Gone Girl, directed by David Fincher, stars Ben Affleck and Rosamund Pike as the Dunnes. Affleck, Nick Dunne, is introduced right away – and is really the main character in this film. With that having been said, Rosamund Pike’s character, Amy Dunne, is essential to the plot of the film – I’ll leave it at that for now. The plot revolves around Amy having disappeared – presumably killed, or at the very least kidnapped. What follows is a witchhunt – not unlike the one seen in Thomas Vinterberg’s The Hunt. While this film may look like the simple ‘whodunnit’ tale, it is actually quite unique – and some twists and turns will leave you speechless. That’s the plot, really, but in getting into a review – I’d first like to talk about David Fincher.

Fincher has taken this adapted screenplay and has taken it through the Fincher-process. Fincher is one of the best directors out there, and this film is like every other film he’s attached to. It’s beautiful, it’s on-point – it is David Fincher. One of the things I worried about was the casting, though. Tyler Perry & Neil Patrick Harris seemed like odd choices for their particularly roles as Nick’s lawyer and Amy’s old ‘stalker-boyfriend’, respectively. Really, though, Perry does quite well – and NPH does fine too – however, I’ve not read the novel yet, and I’m curious to find out whether NPH’s portrayal is true to the book.

I like to compare Affleck’s Nick Dunne to Mads Mikkelsen’s Lucas in The Hunt, and the thing is – that while both characters are being chased, or rather speculated upon, their reactions are quite dissimilar. Lucas was angry, but mostly you felt sorry for him – you saw him contemplating his future, you saw people becoming violent towards him. Now, Nick Dunne is a different person – he’s aggressive, he’s angry – but he’s being told to calm down; to fit in. The thing is that he’s too calm, he’s too awkward at media events following the supposed kidnapping of his wife. Affleck does well, but I do think Mikkelsen’s acting performance is superior. The star performance in Gone Girl, comes from Rosamund Pike. She has an Academy-Award-Performance, and it might be tough to understand this if you haven’t seen the film, but her performance is stellar.
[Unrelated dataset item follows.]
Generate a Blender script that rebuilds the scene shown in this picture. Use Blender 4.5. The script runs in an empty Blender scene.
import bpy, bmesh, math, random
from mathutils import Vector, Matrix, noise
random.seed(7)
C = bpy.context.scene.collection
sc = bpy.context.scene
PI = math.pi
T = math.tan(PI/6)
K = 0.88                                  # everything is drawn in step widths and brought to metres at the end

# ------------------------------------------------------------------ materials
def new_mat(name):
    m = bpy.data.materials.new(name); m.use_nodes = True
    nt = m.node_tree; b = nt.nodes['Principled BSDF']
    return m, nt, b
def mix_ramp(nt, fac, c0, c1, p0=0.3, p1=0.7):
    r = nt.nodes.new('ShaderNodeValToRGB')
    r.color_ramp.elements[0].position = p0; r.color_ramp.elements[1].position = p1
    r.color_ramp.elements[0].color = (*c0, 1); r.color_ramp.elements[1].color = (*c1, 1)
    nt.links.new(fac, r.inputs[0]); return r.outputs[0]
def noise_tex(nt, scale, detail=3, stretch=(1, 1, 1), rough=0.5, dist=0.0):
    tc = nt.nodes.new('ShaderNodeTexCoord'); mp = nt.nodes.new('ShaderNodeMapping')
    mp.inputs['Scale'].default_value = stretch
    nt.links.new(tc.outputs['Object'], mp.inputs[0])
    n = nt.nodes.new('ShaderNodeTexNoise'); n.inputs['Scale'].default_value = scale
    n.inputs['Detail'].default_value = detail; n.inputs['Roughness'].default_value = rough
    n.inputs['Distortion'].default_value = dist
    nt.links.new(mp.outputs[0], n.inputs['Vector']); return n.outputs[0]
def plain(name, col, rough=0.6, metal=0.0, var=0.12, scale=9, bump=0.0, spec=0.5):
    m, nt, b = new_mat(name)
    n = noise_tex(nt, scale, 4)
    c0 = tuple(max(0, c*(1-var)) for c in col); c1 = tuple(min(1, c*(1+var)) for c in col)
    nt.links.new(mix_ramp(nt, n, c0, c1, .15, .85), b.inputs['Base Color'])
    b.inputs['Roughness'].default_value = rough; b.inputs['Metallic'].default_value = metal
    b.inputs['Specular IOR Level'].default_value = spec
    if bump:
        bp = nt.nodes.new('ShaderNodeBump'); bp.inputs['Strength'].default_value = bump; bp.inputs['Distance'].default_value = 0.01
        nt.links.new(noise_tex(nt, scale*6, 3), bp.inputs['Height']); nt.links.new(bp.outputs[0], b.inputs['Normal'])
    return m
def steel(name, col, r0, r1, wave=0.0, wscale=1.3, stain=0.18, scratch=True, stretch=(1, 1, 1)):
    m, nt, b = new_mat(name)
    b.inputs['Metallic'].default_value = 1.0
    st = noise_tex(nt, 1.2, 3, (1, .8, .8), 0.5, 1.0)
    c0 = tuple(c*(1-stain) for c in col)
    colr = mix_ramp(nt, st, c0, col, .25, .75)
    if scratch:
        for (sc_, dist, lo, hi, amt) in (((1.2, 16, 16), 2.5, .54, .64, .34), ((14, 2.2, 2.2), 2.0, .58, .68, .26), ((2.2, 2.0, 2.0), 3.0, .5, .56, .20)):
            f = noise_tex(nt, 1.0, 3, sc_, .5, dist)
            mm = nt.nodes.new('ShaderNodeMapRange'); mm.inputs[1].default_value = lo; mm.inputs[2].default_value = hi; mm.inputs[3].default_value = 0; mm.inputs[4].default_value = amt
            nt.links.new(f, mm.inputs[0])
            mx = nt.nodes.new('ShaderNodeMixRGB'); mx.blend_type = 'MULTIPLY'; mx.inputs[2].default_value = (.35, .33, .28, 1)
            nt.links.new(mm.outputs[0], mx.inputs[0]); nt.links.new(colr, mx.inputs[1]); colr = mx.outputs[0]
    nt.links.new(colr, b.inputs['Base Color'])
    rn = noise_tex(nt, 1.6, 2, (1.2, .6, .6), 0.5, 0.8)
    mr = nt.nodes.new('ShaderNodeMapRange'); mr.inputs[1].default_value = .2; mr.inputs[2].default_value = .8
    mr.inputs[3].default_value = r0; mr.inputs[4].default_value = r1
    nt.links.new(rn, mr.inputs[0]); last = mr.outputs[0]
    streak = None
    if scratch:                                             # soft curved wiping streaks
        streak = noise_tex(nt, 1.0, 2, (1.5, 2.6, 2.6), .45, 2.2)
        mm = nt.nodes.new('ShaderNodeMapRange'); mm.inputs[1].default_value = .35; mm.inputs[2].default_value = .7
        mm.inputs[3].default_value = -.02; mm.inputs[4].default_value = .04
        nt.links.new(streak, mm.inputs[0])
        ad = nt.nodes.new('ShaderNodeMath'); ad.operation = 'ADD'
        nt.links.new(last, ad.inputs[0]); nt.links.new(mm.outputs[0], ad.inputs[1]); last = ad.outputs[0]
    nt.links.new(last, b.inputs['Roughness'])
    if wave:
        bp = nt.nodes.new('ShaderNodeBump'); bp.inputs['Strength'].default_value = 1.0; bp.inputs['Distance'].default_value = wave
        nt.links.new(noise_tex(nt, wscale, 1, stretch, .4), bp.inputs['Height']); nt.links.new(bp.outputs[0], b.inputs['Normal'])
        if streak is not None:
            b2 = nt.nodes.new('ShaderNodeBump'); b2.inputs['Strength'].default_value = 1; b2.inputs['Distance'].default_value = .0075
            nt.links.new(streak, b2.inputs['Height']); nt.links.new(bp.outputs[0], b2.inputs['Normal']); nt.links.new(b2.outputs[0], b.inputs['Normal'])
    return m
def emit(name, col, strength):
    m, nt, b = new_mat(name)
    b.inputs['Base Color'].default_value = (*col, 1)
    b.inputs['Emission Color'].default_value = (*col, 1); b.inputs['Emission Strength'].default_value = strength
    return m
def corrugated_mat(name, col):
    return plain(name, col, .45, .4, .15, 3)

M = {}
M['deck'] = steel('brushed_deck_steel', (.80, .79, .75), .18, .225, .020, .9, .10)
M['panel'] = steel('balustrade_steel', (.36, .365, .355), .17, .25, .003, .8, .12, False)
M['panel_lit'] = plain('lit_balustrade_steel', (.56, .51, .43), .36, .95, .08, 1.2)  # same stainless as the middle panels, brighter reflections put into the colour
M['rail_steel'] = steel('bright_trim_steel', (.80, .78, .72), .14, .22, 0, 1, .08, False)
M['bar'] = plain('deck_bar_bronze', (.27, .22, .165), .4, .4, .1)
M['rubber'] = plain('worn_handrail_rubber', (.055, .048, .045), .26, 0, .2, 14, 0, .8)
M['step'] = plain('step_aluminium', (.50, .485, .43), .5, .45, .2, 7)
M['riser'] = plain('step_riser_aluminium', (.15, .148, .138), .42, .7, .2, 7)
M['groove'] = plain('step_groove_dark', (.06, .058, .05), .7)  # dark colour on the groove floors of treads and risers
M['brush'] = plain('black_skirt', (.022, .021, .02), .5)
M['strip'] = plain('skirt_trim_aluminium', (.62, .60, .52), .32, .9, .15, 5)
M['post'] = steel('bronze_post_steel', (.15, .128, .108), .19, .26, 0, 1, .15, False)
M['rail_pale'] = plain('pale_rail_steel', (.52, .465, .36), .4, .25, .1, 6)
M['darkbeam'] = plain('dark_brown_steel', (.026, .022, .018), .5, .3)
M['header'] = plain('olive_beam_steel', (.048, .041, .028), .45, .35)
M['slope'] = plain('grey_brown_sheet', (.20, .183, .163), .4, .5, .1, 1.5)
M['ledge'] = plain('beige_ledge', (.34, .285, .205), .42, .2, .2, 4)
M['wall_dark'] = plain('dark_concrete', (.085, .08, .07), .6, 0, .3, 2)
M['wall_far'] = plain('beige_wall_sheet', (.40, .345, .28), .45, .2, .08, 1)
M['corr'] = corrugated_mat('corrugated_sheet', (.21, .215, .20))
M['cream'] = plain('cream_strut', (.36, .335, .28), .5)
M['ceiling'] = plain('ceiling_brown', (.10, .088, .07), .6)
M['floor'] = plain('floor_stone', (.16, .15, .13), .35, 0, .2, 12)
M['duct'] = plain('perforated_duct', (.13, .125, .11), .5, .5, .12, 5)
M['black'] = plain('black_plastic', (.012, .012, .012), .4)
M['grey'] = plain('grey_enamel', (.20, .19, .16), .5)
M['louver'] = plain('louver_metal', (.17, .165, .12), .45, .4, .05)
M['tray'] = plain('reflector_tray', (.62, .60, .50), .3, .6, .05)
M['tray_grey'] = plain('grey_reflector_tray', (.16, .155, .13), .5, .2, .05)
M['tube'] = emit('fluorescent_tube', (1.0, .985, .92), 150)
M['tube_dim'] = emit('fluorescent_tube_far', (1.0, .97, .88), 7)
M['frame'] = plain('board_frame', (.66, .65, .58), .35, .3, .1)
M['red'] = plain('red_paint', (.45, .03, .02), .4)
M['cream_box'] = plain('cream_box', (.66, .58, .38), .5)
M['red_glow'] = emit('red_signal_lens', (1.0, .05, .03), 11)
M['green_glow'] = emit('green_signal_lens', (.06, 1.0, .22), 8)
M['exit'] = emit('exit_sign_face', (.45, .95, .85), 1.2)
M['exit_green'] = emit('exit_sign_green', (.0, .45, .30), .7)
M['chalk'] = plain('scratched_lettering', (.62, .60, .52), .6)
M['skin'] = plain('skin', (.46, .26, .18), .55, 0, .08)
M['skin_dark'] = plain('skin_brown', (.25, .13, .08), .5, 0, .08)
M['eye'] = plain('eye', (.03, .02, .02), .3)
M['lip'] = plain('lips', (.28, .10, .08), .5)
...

The plot is amazing – its twists and turns are mindboggling – and when you combine that with the amazing directorial qualities of Fincher – you get something amazing. Go see this film – not only because of the Oscar-potential of Pike, or the directorial performance of Fincher – but for the twists, the turns, the whodunit of it all. It’s an instant classic in that category.

Overall Score: 9.0 out of 10. Amazing performances – both in front of the camera and behind it – take you on a ride as this terrifying witchhunt transforms itself into something legendary for the whodunit-genre.